Before I close, I will add one more thing. Earlier this year, I
introduced the Sunshine for Regulatory Decrees and Settlements Act.
This bill would make permanent the very types of reforms outlined in
Administrator Pruitt's directive. If it becomes law, it can't be
changed at some later date. In other words, it would ensure that future
administrations can't simply roll back the great work Administrator
Pruitt is doing through this directive.
I am pleased to hear that the House of Representatives just passed
the companion bill introduced by Congressman Doug Collins. We will
continue our work to build bipartisan support here in the Senate for
this commonsense decree.
But, today, I urge President Trump to move forward with the example
set by Administrator Pruitt because Administrator Pruitt is draining
the swamp through this process. The President loves to sign Executive
orders. He would probably do more good in draining the swamp by
producing an Executive order like this than almost any other Executive
order he could do.
There is simply no reason these reforms should be limited to just the
EPA. Transparency and public participation are core elements of a more
accountable government.
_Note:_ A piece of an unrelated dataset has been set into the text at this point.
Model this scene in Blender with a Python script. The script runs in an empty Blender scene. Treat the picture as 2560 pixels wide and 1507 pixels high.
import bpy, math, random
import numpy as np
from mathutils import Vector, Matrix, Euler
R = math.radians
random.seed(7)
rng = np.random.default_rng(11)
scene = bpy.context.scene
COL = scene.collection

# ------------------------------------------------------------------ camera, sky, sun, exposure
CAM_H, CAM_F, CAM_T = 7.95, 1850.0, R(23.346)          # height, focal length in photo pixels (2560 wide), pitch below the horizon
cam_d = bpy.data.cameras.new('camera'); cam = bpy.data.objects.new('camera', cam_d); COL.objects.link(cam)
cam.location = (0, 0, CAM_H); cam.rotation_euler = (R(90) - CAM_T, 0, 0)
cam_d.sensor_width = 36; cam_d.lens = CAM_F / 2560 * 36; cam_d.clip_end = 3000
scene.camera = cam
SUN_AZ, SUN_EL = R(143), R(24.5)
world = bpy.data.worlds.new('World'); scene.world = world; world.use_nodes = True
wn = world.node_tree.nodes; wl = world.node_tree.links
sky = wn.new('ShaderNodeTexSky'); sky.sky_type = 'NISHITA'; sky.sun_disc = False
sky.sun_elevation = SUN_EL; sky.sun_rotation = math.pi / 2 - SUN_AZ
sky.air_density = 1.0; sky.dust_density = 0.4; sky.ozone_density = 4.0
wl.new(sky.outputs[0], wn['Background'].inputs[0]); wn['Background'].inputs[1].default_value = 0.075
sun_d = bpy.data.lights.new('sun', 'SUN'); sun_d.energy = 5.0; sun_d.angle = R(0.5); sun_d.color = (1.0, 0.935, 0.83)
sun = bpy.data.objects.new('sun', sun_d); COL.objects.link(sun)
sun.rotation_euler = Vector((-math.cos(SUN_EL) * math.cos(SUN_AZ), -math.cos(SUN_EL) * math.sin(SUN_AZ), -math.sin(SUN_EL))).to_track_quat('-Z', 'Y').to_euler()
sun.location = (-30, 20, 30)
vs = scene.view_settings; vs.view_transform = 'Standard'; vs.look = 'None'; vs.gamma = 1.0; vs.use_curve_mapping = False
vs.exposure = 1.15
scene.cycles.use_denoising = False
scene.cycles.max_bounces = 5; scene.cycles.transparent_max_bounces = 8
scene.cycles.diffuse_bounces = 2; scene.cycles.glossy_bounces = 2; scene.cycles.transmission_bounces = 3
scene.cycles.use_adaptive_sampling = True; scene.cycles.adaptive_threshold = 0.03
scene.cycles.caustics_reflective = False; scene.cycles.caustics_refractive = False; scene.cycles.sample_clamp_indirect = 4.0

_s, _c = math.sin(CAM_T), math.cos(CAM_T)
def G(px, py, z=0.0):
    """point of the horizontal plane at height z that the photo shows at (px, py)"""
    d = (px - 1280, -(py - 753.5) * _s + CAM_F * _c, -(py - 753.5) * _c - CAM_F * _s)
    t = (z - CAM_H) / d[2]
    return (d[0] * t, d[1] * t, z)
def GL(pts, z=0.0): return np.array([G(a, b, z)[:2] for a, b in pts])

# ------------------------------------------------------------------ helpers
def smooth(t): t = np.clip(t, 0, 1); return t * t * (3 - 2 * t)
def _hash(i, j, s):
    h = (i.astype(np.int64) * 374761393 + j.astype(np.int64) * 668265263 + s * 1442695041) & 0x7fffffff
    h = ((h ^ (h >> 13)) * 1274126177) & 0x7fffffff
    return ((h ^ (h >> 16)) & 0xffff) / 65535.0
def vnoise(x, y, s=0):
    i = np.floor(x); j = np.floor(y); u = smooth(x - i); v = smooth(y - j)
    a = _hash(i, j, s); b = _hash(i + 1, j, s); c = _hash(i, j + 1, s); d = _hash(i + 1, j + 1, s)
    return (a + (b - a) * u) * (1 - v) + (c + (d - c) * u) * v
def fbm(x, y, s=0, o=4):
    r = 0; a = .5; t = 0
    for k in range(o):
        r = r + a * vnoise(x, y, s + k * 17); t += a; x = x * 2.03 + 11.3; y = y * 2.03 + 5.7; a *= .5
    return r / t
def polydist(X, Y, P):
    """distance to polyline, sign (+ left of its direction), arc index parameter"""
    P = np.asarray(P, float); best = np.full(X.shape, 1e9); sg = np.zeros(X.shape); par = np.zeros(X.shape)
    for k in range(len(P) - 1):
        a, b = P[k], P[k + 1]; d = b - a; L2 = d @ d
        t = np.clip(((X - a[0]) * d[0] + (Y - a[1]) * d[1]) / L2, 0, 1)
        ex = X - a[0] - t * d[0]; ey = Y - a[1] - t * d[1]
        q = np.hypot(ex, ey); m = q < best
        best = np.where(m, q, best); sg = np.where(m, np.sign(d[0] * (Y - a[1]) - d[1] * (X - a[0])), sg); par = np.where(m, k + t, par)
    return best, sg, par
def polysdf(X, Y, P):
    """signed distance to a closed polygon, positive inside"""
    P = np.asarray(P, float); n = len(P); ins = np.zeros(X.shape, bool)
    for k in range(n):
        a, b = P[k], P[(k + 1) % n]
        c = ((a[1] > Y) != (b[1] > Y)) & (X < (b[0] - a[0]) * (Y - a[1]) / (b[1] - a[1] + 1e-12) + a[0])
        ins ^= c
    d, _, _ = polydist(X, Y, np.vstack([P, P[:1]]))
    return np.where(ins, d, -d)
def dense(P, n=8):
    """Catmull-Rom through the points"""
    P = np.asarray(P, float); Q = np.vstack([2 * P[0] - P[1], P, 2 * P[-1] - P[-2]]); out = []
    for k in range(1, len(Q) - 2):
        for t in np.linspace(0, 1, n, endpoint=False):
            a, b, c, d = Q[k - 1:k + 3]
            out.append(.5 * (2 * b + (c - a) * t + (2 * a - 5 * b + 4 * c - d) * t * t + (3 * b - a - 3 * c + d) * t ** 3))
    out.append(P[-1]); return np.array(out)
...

Simply stated, they are part of the process of
representative government, where people make the laws and where
administrators carry out the laws, not where something is done behind
closed doors because some special interest wants something or because
the agency is begging to do something--which maybe someone doesn't want
them to do--to get it done and to do it behind closed doors, just to
work it out the way they want it and not necessarily the way it would
be done if people were participating.
I applaud Administrator Pruitt's directive. I urge the President to
promptly see to it that similar reforms are implemented across the
administration.
So for a third time today, President Trump, issue an Executive order
to all departments to do what Administrator Pruitt has done at the EPA.